I guess, having few hundred dollars of few grand in green in the beggining tends to play with the head. Where as if you play micro on mini on the begging losses are real to cause pain as well as profits and gets you in a swing of things but not disasterus.
I understand what you are saying about discipline, but new traders have to learn the logistics of trading before risking real money.
When I first started, I lost more money from operational mistakes than from discipline issues. But that's just me.
When I first started, I traded YM. It was $5 a tick and moved really slow. I didn't make much $ on it, but it was difficult to lose a lot of money on it.
I'm just a simple man trading a simple plan.
My daddy always said, "Every day above ground is a good day!"
Is the YG specifically easier to learn on / less risky than the ES? Is there a metric I can use to see for myself? Pure volatility?
Without trying to be argumentative, I know from my experience as a poker player that this isn't true for all people.

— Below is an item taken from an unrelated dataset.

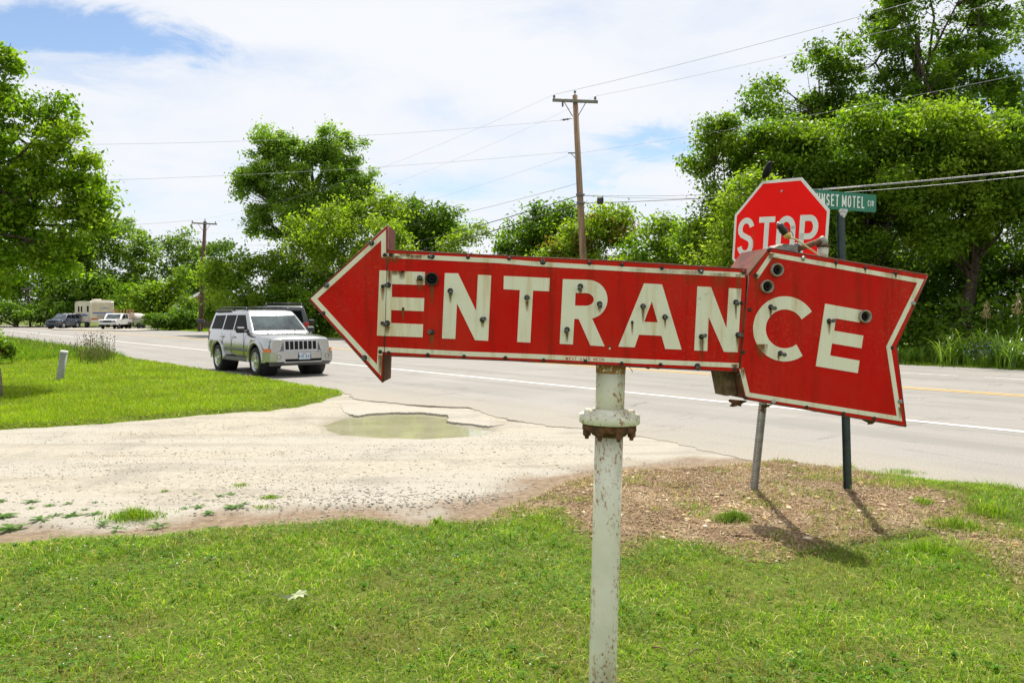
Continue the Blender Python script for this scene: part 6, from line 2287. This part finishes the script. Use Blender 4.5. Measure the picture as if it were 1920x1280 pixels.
tuft(*W8(860, 310), .13, 900, .09, 'big grass tuft standing in the driveway gravel', 301)
tuft(*W8(1740, 180), .055, 260, .035, 'low round grass tuft at the right end of the weeds', 302)
tuft(*W8(1550, 100), .06, 160, .03, 'thin grass patch farthest out in the gravel', 303)
tuft(*W8(1060, 142), .02, 60, .03, 'tiny grass tuft alone in the gravel centre', 304)
tuft(*W8(1700, 250), .07, 160, .03, 'thin grass patch near the dirt strip', 305)
tuft(1372, 990, .075, 700, .10, 'bright grass tuft in the mulch before the stop sign post', 306, cols=[(.12, .22, .02), (.16, .26, .03), (.09, .18, .015), (.2, .26, .05)])
tuft(1590, 882, .05, 260, .10, 'grass tuft at the road edge beside the dark post', 307)
tuft(1690, 890, .16, 900, .07, 'dense grass clump along the road edge right of the posts', 308)
tuft(1790, 1000, .12, 500, .10, 'tall grass clump in the mulch at the right', 309)
tuft(1850, 975, .12, 500, .11, 'tall grass clump right of the mulch bank', 310)
tuft(1740, 1050, .10, 450, .09, 'grass clump at the lower edge of the mulch', 311)
tuft(1730, 960, .05, 200, .08, 'small grass tuft among the mulch chips', 312)
tuft(*C2(0, 0), .01, 2, .01, 'x', 1) if False else None
tuft(822, 982, .035, 150, .08, 'grass tuft on the dirt at the lawn corner', 313)

# fallen leaf and twigs on the near lawn
lx, ly = g2(552, 1124, .09)
lp = Vector((lx, ly, tz(lx, ly) + .062))
out = [(-.082, .0), (-.03, .012), (-.02, .03), (.0, .022), (.018, .045), (.032, .026), (.06, .036), (.052, .014), (.082, .006), (.052, -.006), (.058, -.03), (.028, -.018), (.016, -.042), (-.004, -.018), (-.026, -.03), (-.032, -.008)]
m = MB()
vs = [lp + Vector((a * 1.0, b * 1.0, .012 * math.sin(a * 40) + b * .25)) for a, b in out]
m.add([lp + Vector((0, 0, .006))] + vs, [(0, i + 1, (i + 1) % len(vs) + 1) for i in range(len(vs))])
lf = thing('fallen_leaf', lp, 'pale lobed leaf lying on the near lawn', 'leaf')
m.build('leaf_blade', plain('pale_leaf', (.34, .38, .20), .5, var=.2, scale=30), lf, fix=False)
MB().tube([vs[0], vs[0] + Vector((-.03, .004, .006))], .0015, 5).build('leaf_stalk', plain('leaf_stalk', (.3, .28, .14), .6), lf)
for k, (ax0, ay0, ax1_, ay1_, lab) in enumerate(((1290, 1228, 1312, 1214, 'short brown twig on the lawn right of the pipe'), (1222, 1212, 1254, 1220, 'thin dark twig on the lawn close to the pipe'))):
    a, b = on_ground(ax0, ay0, .085), on_ground(ax1_, ay1_, .09)
    tag(MB().tube([a, a.lerp(b, .5) + Vector((0, .004, .006)), b], [.0035, .003, .0015], 6).build('twig', plain('twig_brown', (.16, .09, .05), .8)), lab, 'twig')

Removing money from a game of poker leaves me with no interest - how can you value potential moves without some semblance of real value? How can you play against opponents who are also not grounded in reality.
Though I recognize trading is different from poker, I think the same idea applies. I definitely expect to learn the mechanics, and maybe practice reading price a little, but how will I learn money management, discipline, and savvy if I only care about whether I win or lose "on paper?"
I'm happy to hear I'm not the only one who thinks this way. What did you trade to start? For the ETF's, were you able to get around PDT?
2. Losing real money certainly could flatten the learning curve ... but then again... if you put on one of those shocking dog collars and have someone zap you every time you screw up.. it would probably work as well..most traders wouldn't do that... but then again... you are in San Francisco...
As with any instrument you consider trading, you have to become familiar with the behavior of the instrument. The only way to achieve that is face time with the instrument.
I'm just a simple man trading a simple plan.
My daddy always said, "Every day above ground is a good day!"
As a beginner, I would recommend against futures until you've got some proven methods in place and a firm grip on trading psychology. A better place to start is with swinging stocks (not day trading stocks, so no pattern day trader $25k minimum required). You can also trade forex currency pairs at $1/pip with some good brokers, instead of futures currency pairs @ $12.50/tick (12.5x less costly for a beginner).
It means you open a new position with a stock (NFLX, BAC, C, AAPL etc etc etc) and hold it for several days before selling. You can find some stock scanners that show you stocks with recent volatility, and you can also analyze sectors and find over or under performers and look to long or short individual stocks within a sector. You can even trade ETF's and end up trading something like crude oil (USO), or even ES (SPY) if you want, but you are better able to control risk for smaller accounts because you don't have to buy as much as you do with 1 future contract.